----- Data lines -----
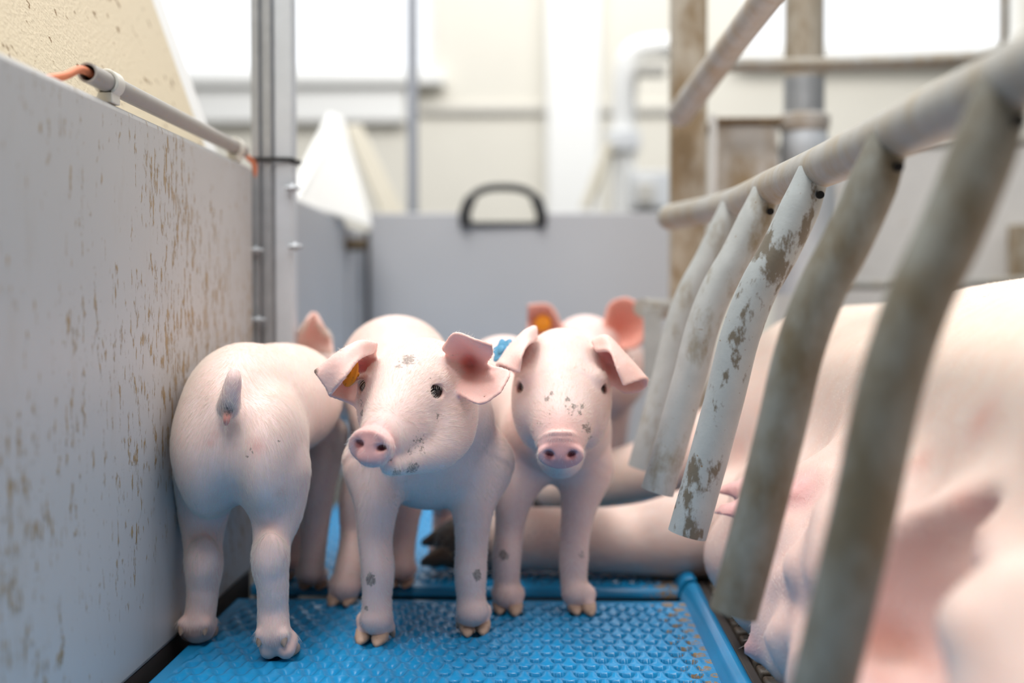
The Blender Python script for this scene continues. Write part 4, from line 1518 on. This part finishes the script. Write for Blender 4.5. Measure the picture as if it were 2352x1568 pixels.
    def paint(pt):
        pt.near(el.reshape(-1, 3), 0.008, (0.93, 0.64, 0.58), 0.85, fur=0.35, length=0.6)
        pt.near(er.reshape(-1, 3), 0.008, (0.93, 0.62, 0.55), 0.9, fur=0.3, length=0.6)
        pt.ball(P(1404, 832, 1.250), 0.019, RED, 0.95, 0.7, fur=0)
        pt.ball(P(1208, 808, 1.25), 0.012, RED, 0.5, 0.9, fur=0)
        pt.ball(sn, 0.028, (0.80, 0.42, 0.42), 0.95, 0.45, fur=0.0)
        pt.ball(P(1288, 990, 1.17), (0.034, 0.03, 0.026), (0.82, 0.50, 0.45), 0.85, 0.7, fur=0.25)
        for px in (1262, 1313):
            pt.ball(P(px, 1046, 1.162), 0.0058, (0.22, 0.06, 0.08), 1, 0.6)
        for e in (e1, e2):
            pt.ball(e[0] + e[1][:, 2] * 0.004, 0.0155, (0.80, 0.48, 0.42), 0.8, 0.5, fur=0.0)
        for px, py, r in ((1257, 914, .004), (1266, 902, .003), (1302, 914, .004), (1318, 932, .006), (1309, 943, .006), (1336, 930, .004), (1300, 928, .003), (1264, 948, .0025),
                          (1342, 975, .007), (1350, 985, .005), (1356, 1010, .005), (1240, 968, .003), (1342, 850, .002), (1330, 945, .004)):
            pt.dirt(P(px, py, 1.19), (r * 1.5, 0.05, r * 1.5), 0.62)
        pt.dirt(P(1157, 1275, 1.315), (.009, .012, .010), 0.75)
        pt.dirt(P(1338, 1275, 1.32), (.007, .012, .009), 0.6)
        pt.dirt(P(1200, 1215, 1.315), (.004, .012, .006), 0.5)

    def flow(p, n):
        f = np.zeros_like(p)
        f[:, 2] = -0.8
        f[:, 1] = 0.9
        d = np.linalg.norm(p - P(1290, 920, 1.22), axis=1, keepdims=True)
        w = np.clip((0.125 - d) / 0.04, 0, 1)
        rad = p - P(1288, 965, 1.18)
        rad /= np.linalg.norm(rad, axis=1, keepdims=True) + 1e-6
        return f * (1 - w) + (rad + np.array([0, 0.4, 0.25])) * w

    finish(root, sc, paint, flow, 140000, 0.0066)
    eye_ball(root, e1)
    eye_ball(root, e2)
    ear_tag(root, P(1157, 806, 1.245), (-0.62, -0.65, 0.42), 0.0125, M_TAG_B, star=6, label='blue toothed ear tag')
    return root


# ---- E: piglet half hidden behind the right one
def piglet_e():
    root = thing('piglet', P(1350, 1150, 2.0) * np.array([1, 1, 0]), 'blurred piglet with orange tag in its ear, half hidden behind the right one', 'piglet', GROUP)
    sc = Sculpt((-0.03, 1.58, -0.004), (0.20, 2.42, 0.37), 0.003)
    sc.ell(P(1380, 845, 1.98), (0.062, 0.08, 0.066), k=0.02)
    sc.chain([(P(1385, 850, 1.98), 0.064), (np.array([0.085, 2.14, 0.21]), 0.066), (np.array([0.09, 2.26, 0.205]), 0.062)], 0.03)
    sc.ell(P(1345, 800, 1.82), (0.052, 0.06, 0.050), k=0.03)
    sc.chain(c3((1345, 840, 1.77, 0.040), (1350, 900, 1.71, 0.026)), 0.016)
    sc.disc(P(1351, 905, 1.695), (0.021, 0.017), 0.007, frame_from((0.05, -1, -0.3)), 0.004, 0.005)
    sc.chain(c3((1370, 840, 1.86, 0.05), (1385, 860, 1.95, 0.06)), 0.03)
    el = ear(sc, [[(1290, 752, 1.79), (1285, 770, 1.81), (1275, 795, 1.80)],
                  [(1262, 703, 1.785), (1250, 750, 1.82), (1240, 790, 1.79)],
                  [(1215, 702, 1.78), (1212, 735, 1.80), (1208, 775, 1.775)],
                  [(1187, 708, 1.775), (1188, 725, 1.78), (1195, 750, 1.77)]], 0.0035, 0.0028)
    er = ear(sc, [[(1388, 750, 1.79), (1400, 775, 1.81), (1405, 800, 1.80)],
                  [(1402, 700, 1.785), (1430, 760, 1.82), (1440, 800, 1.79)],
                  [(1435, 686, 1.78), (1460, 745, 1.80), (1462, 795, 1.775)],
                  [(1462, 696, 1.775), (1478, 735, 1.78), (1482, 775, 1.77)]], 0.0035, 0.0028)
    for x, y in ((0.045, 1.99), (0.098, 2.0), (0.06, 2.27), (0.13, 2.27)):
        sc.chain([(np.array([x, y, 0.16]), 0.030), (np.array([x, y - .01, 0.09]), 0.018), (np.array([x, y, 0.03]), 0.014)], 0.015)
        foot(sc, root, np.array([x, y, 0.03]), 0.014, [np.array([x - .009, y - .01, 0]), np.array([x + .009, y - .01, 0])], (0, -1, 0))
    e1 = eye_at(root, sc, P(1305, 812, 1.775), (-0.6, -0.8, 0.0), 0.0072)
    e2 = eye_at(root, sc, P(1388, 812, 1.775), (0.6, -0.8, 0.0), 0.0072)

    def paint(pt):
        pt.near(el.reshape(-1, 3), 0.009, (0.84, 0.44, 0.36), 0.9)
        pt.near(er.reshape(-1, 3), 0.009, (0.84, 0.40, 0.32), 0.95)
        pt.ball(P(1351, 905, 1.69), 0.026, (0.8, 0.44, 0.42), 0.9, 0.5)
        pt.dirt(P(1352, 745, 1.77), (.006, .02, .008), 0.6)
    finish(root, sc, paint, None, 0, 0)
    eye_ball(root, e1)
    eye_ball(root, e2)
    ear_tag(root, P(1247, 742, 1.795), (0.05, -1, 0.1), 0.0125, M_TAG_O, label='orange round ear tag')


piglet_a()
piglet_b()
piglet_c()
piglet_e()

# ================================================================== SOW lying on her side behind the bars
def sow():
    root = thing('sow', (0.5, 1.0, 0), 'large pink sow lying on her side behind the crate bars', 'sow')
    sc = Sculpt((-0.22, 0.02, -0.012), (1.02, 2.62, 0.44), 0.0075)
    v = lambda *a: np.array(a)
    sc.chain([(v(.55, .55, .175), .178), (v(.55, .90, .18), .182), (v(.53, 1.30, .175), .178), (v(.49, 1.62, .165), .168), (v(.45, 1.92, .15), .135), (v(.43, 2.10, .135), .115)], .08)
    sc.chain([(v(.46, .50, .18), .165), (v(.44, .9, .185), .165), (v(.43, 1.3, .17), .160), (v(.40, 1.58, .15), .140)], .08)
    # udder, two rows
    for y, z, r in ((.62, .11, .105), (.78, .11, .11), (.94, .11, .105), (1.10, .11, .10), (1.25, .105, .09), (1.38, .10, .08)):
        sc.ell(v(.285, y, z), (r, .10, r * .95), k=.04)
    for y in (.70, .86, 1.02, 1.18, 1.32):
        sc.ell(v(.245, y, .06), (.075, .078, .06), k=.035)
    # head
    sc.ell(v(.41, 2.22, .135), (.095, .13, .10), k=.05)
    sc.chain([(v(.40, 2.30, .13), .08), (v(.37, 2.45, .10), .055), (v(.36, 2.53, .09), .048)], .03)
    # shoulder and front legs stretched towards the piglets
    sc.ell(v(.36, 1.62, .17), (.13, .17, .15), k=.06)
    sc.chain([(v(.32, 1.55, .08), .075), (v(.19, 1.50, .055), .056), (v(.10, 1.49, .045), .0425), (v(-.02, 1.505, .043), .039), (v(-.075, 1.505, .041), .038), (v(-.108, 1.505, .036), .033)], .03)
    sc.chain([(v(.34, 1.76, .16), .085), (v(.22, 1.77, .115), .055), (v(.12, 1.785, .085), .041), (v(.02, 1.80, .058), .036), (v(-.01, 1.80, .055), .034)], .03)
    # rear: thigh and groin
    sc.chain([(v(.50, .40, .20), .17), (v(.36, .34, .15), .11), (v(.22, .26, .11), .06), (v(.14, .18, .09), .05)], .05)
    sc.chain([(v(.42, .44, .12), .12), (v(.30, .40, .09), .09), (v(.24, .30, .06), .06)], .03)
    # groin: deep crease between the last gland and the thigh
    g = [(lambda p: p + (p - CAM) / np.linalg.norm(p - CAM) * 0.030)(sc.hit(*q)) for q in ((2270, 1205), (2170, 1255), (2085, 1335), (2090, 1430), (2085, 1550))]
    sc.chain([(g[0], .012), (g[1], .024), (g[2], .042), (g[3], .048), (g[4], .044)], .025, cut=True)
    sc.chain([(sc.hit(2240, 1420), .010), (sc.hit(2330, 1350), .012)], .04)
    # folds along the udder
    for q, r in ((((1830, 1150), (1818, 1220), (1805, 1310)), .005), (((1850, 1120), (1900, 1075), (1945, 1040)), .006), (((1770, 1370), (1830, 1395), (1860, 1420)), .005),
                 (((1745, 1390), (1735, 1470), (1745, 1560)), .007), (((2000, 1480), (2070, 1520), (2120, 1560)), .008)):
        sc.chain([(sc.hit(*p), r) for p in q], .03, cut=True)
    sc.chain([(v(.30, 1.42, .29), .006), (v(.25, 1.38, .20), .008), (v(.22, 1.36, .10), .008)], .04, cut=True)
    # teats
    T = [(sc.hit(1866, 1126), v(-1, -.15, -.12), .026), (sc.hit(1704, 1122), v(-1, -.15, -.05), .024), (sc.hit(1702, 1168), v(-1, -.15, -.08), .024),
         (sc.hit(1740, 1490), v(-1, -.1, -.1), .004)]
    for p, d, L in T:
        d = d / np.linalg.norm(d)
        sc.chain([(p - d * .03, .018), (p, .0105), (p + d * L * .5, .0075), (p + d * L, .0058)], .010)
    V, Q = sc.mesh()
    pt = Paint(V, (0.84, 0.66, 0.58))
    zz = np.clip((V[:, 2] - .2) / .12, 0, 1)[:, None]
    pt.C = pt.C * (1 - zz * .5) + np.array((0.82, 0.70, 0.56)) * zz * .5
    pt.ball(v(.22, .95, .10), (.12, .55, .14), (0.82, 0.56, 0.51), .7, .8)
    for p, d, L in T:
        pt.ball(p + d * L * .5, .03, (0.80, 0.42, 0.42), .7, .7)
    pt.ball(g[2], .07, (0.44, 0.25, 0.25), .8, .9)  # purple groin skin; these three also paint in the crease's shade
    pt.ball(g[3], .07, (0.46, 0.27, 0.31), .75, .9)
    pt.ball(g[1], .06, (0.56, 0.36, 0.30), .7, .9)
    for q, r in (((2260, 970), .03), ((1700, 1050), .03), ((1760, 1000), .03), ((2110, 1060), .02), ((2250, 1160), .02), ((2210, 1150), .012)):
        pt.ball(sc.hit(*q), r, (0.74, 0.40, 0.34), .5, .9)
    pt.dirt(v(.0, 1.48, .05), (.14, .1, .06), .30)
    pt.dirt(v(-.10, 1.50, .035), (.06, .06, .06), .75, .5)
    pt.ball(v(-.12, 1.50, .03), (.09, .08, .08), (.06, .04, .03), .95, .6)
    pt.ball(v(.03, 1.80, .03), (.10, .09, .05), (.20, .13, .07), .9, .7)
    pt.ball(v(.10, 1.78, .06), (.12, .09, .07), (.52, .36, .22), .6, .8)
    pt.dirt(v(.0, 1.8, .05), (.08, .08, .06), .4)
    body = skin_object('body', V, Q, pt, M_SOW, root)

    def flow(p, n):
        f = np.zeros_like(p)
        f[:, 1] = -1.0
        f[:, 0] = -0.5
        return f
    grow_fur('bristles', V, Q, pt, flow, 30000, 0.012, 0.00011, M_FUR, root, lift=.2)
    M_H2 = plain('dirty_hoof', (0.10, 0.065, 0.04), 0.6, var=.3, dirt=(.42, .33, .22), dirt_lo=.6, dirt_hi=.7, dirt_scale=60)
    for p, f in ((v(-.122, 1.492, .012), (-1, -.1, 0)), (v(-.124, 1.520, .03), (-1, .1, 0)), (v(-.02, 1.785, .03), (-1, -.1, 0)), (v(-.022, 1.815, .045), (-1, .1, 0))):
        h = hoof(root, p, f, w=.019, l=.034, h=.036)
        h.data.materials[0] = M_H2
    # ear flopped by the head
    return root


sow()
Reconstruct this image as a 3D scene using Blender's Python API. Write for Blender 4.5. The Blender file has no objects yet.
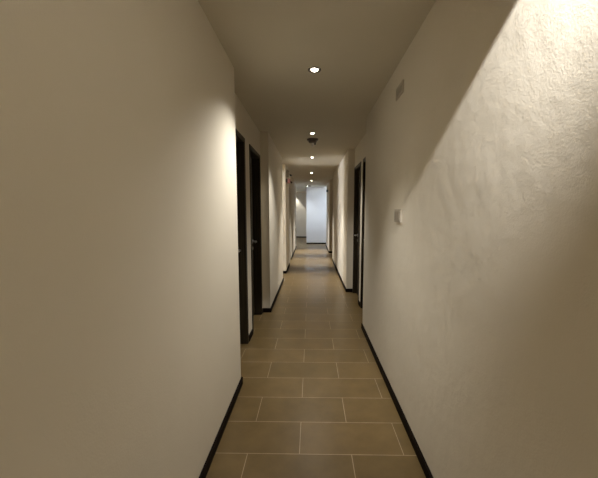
-----
Exercise:
Each line from the one containing "pt.ball(g[2], .07, (0.44, 0.25, 0.25), .8, .9)" through the one containing "pt.ball(g[3], .07, (0.46, 0.27, 0.31), .75, .9)" must be retyped exactly, the first and last of these included.

Answer to this exercise:
    pt.ball(g[2], .07, (0.44, 0.25, 0.25), .8, .9)  # purple groin skin; these three also paint in the crease's shade
    pt.ball(g[3], .07, (0.46, 0.27, 0.31), .75, .9)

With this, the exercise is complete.